▶ _Stated goal_
Review the material and extract every line in which the word "parts" occurs.

# START OF Recorded data

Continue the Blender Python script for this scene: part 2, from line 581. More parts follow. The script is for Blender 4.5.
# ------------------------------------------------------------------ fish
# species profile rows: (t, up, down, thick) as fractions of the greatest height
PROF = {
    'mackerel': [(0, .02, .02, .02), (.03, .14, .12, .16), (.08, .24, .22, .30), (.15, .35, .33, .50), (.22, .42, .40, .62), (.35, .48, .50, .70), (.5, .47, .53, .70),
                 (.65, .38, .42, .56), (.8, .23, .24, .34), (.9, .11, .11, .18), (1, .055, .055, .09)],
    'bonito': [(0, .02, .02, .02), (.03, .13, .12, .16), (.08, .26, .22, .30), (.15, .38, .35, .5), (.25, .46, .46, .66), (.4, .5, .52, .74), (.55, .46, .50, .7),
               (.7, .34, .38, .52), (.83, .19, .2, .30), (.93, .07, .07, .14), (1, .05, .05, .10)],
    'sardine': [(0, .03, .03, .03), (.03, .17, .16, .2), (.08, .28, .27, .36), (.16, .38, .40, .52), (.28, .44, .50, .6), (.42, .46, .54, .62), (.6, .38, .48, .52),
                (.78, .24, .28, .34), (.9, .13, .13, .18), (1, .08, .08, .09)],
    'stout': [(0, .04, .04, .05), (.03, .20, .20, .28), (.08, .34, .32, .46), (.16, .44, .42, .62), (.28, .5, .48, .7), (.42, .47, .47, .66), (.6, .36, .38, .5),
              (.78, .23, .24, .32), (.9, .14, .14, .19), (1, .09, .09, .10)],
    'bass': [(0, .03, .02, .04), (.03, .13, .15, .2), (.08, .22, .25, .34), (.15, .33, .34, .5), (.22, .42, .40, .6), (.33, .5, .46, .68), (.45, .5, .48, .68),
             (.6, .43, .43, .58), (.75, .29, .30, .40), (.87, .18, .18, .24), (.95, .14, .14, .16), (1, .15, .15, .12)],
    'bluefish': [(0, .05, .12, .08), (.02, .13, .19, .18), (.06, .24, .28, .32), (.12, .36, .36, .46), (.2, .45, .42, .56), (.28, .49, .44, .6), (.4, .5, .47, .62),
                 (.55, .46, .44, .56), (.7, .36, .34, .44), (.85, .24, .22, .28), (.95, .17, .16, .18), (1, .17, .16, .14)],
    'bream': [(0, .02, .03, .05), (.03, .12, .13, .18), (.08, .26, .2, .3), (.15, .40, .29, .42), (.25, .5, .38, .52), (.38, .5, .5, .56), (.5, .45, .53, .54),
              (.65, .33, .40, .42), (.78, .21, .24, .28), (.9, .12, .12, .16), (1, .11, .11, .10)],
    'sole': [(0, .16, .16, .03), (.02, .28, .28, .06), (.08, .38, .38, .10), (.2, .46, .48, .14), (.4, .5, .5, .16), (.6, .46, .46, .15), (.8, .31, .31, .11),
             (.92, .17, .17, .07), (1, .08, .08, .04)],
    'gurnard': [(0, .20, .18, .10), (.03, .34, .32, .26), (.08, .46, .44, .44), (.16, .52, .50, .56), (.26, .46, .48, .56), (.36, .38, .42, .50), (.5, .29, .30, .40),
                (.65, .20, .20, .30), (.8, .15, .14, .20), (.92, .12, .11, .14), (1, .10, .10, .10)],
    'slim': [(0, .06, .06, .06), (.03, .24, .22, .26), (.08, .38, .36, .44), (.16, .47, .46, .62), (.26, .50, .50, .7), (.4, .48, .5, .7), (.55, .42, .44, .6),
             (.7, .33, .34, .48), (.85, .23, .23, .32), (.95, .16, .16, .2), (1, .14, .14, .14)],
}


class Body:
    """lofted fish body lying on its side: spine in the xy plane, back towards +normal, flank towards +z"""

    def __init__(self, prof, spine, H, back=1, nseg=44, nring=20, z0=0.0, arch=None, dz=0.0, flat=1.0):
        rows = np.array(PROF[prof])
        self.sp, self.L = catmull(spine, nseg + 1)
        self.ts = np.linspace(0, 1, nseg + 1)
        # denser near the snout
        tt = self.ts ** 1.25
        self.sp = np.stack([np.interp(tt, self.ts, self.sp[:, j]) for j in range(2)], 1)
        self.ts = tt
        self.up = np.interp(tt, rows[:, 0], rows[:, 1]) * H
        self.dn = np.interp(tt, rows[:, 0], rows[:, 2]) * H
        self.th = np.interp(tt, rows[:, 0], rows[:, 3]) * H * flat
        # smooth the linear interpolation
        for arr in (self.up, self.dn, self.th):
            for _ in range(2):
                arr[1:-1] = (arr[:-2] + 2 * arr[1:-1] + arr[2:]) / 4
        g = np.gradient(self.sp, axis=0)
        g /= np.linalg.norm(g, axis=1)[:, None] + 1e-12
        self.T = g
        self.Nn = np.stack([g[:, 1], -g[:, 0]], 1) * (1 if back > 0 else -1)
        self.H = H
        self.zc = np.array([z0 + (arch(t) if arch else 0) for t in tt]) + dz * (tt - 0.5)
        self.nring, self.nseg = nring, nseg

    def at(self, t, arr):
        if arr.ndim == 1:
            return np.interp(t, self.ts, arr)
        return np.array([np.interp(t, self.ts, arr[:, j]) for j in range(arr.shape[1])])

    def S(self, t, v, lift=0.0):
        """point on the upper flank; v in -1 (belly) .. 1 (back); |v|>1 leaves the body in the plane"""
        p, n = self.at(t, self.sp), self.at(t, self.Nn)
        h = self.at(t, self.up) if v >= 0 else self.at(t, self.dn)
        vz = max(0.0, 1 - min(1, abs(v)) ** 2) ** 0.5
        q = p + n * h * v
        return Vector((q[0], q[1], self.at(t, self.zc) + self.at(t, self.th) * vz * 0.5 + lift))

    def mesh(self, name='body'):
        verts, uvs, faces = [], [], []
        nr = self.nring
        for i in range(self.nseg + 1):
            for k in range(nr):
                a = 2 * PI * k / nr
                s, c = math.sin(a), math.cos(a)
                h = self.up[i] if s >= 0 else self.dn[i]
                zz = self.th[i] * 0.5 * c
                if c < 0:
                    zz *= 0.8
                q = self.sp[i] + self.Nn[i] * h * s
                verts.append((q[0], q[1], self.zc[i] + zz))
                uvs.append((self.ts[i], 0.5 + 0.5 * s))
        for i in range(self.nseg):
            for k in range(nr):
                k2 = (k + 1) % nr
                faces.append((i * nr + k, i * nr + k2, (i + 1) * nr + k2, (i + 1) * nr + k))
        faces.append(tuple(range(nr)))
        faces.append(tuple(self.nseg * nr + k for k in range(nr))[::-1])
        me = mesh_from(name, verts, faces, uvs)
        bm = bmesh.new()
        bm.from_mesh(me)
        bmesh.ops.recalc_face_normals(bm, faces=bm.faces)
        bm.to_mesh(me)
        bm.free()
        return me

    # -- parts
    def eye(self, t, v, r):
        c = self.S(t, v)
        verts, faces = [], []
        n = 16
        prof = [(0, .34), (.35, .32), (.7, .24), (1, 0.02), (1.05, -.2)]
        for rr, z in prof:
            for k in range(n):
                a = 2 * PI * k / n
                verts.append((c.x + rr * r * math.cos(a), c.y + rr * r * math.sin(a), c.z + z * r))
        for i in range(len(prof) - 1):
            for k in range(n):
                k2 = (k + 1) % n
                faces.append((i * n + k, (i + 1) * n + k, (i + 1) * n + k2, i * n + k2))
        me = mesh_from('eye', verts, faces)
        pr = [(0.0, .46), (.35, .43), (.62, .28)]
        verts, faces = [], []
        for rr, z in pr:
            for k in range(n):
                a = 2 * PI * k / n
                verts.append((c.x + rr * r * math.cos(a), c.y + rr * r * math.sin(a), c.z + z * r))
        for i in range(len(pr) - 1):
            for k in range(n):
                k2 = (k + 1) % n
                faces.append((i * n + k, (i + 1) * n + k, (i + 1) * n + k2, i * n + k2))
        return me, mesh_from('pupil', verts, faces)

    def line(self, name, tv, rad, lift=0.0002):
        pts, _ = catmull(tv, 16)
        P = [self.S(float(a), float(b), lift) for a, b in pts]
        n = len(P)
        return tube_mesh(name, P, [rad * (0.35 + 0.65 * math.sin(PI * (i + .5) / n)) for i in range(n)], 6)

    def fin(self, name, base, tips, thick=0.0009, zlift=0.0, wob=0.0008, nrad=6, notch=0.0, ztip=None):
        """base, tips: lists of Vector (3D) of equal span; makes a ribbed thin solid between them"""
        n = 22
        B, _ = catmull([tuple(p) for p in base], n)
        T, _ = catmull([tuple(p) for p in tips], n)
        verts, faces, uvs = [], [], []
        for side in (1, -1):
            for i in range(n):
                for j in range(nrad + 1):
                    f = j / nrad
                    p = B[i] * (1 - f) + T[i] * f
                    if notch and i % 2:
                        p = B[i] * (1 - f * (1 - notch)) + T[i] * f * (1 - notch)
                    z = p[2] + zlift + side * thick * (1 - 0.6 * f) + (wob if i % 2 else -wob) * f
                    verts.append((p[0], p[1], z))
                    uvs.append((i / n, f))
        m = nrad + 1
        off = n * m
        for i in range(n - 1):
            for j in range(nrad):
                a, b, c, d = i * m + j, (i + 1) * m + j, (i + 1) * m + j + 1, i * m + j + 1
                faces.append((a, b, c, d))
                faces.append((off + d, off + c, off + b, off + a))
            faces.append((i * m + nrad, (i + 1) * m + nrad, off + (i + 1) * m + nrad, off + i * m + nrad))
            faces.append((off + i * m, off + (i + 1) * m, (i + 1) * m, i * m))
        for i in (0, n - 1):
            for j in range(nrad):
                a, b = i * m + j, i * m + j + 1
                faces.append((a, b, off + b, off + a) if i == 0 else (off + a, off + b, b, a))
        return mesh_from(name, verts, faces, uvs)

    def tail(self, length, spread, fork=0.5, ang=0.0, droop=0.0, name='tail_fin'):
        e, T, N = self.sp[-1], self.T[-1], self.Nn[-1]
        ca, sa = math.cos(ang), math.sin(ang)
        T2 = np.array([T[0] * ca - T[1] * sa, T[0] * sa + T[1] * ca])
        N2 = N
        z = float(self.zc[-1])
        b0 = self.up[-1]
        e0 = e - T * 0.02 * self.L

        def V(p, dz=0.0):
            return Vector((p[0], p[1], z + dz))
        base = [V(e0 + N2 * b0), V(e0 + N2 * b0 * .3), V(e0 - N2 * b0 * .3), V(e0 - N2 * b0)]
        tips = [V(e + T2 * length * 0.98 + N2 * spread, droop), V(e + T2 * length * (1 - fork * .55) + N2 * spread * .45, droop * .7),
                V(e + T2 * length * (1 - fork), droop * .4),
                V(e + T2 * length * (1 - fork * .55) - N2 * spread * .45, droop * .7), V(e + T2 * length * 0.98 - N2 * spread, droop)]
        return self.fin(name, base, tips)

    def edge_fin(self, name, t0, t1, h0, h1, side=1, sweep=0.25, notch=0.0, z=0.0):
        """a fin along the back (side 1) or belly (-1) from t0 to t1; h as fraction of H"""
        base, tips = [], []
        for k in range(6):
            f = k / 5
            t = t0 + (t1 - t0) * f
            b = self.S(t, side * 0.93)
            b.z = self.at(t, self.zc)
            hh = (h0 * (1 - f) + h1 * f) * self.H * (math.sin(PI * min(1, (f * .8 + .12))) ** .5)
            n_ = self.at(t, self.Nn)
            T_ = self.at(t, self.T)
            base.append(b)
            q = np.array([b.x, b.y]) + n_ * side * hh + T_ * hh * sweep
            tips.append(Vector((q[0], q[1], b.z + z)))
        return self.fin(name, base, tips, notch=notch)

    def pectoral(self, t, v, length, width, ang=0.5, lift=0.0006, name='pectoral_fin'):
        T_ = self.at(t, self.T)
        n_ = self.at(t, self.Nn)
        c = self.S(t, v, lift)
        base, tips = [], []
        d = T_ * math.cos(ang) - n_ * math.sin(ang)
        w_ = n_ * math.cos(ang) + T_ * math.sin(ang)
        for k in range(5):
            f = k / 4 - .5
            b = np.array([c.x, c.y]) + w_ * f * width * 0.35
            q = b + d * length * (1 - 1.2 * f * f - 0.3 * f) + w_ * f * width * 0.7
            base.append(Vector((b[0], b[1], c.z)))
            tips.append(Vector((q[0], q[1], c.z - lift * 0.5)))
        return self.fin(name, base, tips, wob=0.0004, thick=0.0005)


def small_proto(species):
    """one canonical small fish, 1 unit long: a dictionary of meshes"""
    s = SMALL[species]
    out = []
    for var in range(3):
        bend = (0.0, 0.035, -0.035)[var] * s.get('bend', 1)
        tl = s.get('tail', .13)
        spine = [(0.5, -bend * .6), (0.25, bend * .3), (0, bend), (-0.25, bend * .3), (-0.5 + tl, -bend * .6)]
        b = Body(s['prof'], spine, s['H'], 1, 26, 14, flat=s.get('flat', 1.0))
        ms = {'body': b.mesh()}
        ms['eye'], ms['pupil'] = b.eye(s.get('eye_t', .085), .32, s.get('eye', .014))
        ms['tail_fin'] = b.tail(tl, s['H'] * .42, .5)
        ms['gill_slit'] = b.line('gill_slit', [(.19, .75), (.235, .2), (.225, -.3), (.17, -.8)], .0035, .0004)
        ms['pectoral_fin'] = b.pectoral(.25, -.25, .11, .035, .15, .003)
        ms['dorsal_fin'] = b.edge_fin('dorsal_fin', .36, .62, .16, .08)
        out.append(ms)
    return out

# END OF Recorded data

▶ _Task result_
Continue the Blender Python script for this scene: part 2, from line 581. More parts follow. The script is for Blender 4.5.
    # -- parts